Write out exactly the lines that run from the line containing "ok = ((pick(zone, x, y)" through the line containing "cc = np.array([.52, .38, .125])"; both end lines belong to the answer.

**** RECORDED INFORMATION

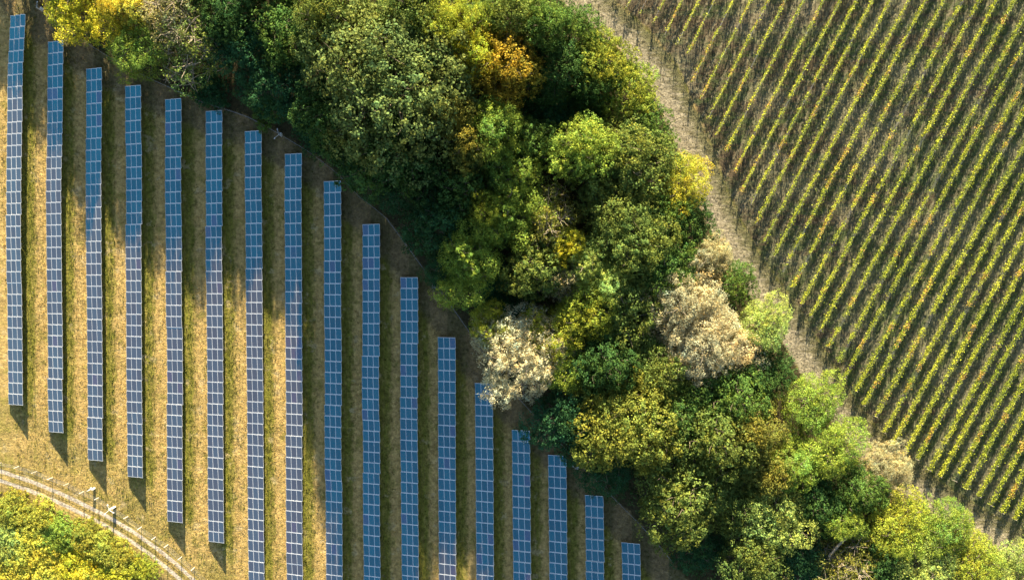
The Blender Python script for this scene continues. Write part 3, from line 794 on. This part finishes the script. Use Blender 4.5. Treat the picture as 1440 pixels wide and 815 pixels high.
# ------------------------------------------------------------------ fences and masts
M_CONC = simple_mat('pale_concrete', (0.62, 0.56, 0.47), 0.85, 0, 0.15, 5.0)
M_WHITE = simple_mat('white_paint', (0.78, 0.77, 0.74), 0.5, 0, 0.08, 3.0)
M_GREYM = simple_mat('grey_metal', (0.16, 0.165, 0.17), 0.5, 0.3, 0.15, 3.0)
def fence(pts, hgt, label, mat, wires):
    W = [at(x, y) for x, y in pts]
    c0 = W[len(W) // 2].copy()
    root = empty('fence', c0)
    tag(root, label, 'fence')
    vv, ff = boxes([(0, 0, hgt / 2 - .1, .07, .07, hgt + .2), (0, 0, hgt + .02, .09, .09, .05)])
    me = np_mesh('post', vv, ff, [mat])
    for w in W:
        p = link(bpy.data.objects.new('post', me), root); p.location = w - c0
        p.rotation_euler = (prg.gauss(0, .02), prg.gauss(0, .02), prg.uniform(0, 1.5))
    for zz in wires:
        tv, tf = tubes([([tuple(w - c0 + Vector((0, 0, zz))) for w in W], [.011] * len(W))], 4)
        link(bpy.data.objects.new('wire', np_mesh('wire', tv, tf, [M_STEEL])), root)
fence([(-25, 645), (2, 650), (27, 655), (52, 662), (74, 671), (97, 679), (118, 690), (139, 699), (159, 712), (180, 725.5), (199, 740), (219, 754), (236.5, 765), (255.5, 782), (273.5, 797), (292, 815), (310, 834)],
      1.75, 'wire fence with pale posts running along the gravel track', M_CONC, (.3, .8, 1.3, 1.7))
def resample(pts, step):
    Pn = [np.array(p, float) for p in pts]; out = [Pn[0]]; carry = 0
    for a, b_ in zip(Pn[:-1], Pn[1:]):
        L = np.linalg.norm(b_ - a); s_ = step - carry
        while s_ <= L:
            out.append(a + (b_ - a) * s_ / L); s_ += step
        carry = (carry + L) % step
    return [tuple(o_) for o_ in out]
fence(resample(FOREST_EDGE[2:-2], 24), 1.6, 'thin wire fence between the panel field and the dark wood edge', M_GREYM, (.3, .9, 1.5))

def mast(px, py, hgt, rz, arms, label):
    root = empty('mast', at(px, py), rz)
    tag(root, label, 'pole', 'white masts standing along the fences')
    V, F = tubes([([(0, 0, -.2), (0, 0, hgt)], [.055, .04])], 8)
    link(bpy.data.objects.new('pole', np_mesh('pole', V, F, [M_WHITE])), root)
    V, F = boxes([(.26, 0, .45, .30, .24, .7), (.26, 0, .82, .36, .30, .05)])
    link(bpy.data.objects.new('cabinet', np_mesh('cabinet', V, F, [M_WHITE])), root)
    for a in arms:
        e = Vector((math.cos(a) * .8, math.sin(a) * .8, hgt - .02))
        V, F = tubes([([(0, 0, hgt - .22), tuple(e)], [.032, .028])], 6)
        arm = link(bpy.data.objects.new('arm', np_mesh('arm', V, F, [M_WHITE])), root)
        V, F = boxes([(e.x, e.y, e.z - .05, .20, .12, .11), (e.x * 1.12, e.y * 1.12, e.z - .05, .05, .09, .09)])
        link(bpy.data.objects.new('lamp_head', np_mesh('lamp_head', V, F, [M_WHITE])), arm)  # small camera box at the end of the arm; gives no light
mast(131, 686, 2.3, .2, (.5,), 'white mast with a cabinet at its foot beside the gravel track fence')
mast(160, 713, 2.0, .6, (1.2, 3.3, 5.2), 'white mast with spreading arms beside the gravel track fence')
mast(60, 16, 2.0, 1.0, (.4,), 'pale mast at the fence in the top left above the second panel row')
mast(396, 192, 2.0, 1.5, (.3, 2.4), 'pale mast with two arms at the fence above the eighth panel row')
mast(609, 405, 2.0, .4, (1.0,), 'pale mast at the shaded fence beside the eleventh panel row')
mast(810, 657, 2.0, .4, (2.0, .3), 'pale mast at the shaded fence above the sixteenth panel row')

# ------------------------------------------------------------------ grass, weeds and undergrowth (uncountable)
def pick(attr, x, y):
    i = np.clip(((x + 112) / .5).astype(int), 0, nx - 1); j = np.clip(((y + 76) / .5).astype(int), 0, ny - 1)
    return attr.reshape(ny, nx)[j, i]
def tuft_mesh(name, x, y, hgt, wid, colr, rg, label, cat, blades=3):
    n = len(x) * blades
    X = np.repeat(x, blades) + rg.normal(0, .07, n); Y = np.repeat(y, blades) + rg.normal(0, .07, n)
    Z = pick(relief, X, Y) + SL * Y - .02
    h = np.repeat(hgt, blades) * rg.uniform(.6, 1.3, n); w = np.repeat(wid, blades) * rg.uniform(.6, 1.3, n)
    a = rg.uniform(0, 6.283, n); l = rg.uniform(.1, .9, n) * h; b2 = rg.uniform(0, 6.283, n)
    p = np.column_stack([X, Y, Z])
    e = np.column_stack([np.cos(a), np.sin(a), a * 0]) * w[:, None] * .5
    top = p + np.column_stack([np.cos(b2) * l, np.sin(b2) * l, h])
    V = np.stack([p - e, p + e, top], 1).reshape(-1, 3)
    F = np.arange(3 * n).reshape(n, 3)
    c = np.repeat(colr, blades, axis=0) * rg.uniform(.75, 1.25, n)[:, None]
    me = np_mesh(name, V, F, [M_GRASS], {'tint': ('FLOAT_COLOR', np.repeat(np.column_stack([c, np.ones(n)]), 3, axis=0))})
    tag(link(bpy.data.objects.new(name, me)), label, cat, kind='stuff')
rg = np.random.default_rng(77)
def scatter(n, x0, x1, y0, y1):
    a = at(x0, y0); b_ = at(x1, y1)
    return rg.uniform(a.x, b_.x, n), rg.uniform(b_.y, a.y, n)
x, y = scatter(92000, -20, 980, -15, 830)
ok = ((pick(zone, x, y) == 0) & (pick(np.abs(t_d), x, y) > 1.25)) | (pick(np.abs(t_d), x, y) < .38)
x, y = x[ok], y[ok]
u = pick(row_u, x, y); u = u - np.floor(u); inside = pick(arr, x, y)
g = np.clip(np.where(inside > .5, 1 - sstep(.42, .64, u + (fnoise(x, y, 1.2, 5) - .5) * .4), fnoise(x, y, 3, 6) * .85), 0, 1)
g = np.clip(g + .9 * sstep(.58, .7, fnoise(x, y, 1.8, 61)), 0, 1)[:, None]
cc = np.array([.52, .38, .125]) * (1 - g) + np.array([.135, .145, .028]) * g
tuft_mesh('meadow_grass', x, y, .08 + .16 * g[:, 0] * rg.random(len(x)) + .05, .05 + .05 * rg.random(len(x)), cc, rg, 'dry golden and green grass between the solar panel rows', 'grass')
x, y = scatter(60000, 840, 1460, -15, 830)
ok = (pick(zone, x, y) == 3) & (fnoise(x, y, 2.5, 15) > .42)
x, y = x[ok], y[ok]
g = fnoise(x, y, 2.0, 9)[:, None]
cc = np.array([.19, .17, .10]) * g + np.array([.055, .075, .025]) * (1 - g)
tuft_mesh('vineyard_weeds', x, y, .05 + .10 * rg.random(len(x)), .05 + .06 * rg.random(len(x)), cc, rg, 'sparse weeds and dry stalks on the soil between vine rows', 'weeds')
x, y = scatter(70000, 780, 1460, -15, 830)
ok = (pick(zone, x, y) == 2)
x, y = x[ok], y[ok]
cc = np.array([.36, .31, .205])[None] * rg.uniform(.5, 1.1, len(x))[:, None]
tuft_mesh('path_grass', x, y, .05 + .09 * rg.random(len(x)), .05 + .05 * rg.random(len(x)), cc, rg, 'straw-coloured dry grass on the path between wood and vineyard', 'grass', 4)
# undergrowth on the forest floor
x, y = scatter(16000, 20, 1460, -60, 860)
ok = (pick(w_forest, x, y) > .7) & (pick(f_d, x, y) > .5) & (fnoise(x, y, 6, 30) > .40)
x, y = x[ok], y[ok]; n = len(x)
L = 6
e = rdir(rg, n * L, -.2)
C = np.column_stack([np.repeat(x, L), np.repeat(y, L), np.repeat(rg.uniform(.1, 1.5, n), L)]) + e * .5
C[:, 2] = np.maximum(C[:, 2], .05) + SL * C[:, 1]
V, F = leaf_quads(C, e + np.array([0, 0, .8]), rg.uniform(.25, .5, n * L), rg, .6)
cc = np.array([.05, .095, .028])[None] * rg.uniform(.5, 1.6, n * L)[:, None]
me = np_mesh('undergrowth', V, F, [M_GRASS], {'tint': ('FLOAT_COLOR', np.repeat(np.column_stack([cc, np.ones(n * L)]), 4, axis=0))})
tag(link(bpy.data.objects.new('undergrowth', me)), 'dark leafy undergrowth on the floor of the wood', 'undergrowth', kind='stuff')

********

• **EXERCISE RESPONSE**:
ok = ((pick(zone, x, y) == 0) & (pick(np.abs(t_d), x, y) > 1.25)) | (pick(np.abs(t_d), x, y) < .38)
x, y = x[ok], y[ok]
u = pick(row_u, x, y); u = u - np.floor(u); inside = pick(arr, x, y)
g = np.clip(np.where(inside > .5, 1 - sstep(.42, .64, u + (fnoise(x, y, 1.2, 5) - .5) * .4), fnoise(x, y, 3, 6) * .85), 0, 1)
g = np.clip(g + .9 * sstep(.58, .7, fnoise(x, y, 1.8, 61)), 0, 1)[:, None]
cc = np.array([.52, .38, .125]) * (1 - g) + np.array([.135, .145, .028]) * g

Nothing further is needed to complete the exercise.